Review 2500 : Panzerchrist – Maleficium Part I – English

The Panzerchrist machine is up and running again.

After making a triumphant comeback last year with an album and then an EP, both excellent, Panzergeneral (keyboards/bass, ex-Illdisposed), Frederik O’Carroll (guitar, Mordulv), Danny Bo Pedersen (guitar, ex-Arsenic Addict), Sonja Rosenlund Ahl (vocals, ex-Arsenic Addict) and their new recruit Ove Lungskov (drums, Rotten Ocean) begin a new chapter with Maleficium – Part I, their ninth album, released by Emanzipation Productions.

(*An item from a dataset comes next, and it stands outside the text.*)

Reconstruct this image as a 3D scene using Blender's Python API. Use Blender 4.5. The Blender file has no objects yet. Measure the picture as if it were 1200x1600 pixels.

Anguish immediately revives with the introductive sample of Blood Leeches, the first composition with devastating riffs complemented by the fury of the vocal parts. Keyboards are also used to lend ominous touches to certain passages, creating a contrast with the quasi-permanent double pedal found on Weak Is The Flesh, where the rhythm is far more chaotic. Leads bring that mysterious aura to the “calmer” passages, but the unifying choruses reinvigorate the sound before Mist on the Moat weaves its apocalyptic, oppressive tones through the continuous pounding. The unhealthy Black Metal influences are very well exploited on this track, which nonetheless provides a small moment of calm before the final that leads to Confessions and its sampled introduction that depicts a suspicion of heresy, but it’s with all its rage that the band takes over again. Once again, the musicians roll over us without mercy, as with Sister Death, the following track, where we sense that the mix has totally abandoned itself to pure violence, but above all to darkness, as evidenced by this heavy bass/drums break. Blasphemy returns with the impressive Curse of Desire, a slower but equally gripping composition whose atmosphere quickly becomes heady, but also at times softer and more ethereal, as on the final before the return to power on the melodious Savage Daughter. It’s a short track, which feels at first very contrasted, then totally unleashed, and which finally gives way to the wild Ritual, the last song on which the band closes this album with devastating riffs, but above all that intense, palpable atmosphere of the Old School approach.

Now that Panzerchrist is underway, there seems to be no stopping it! Maleficium Part I is once again an excellent album, but its title seems to suggest a sequel, which I hope will be just as incredible!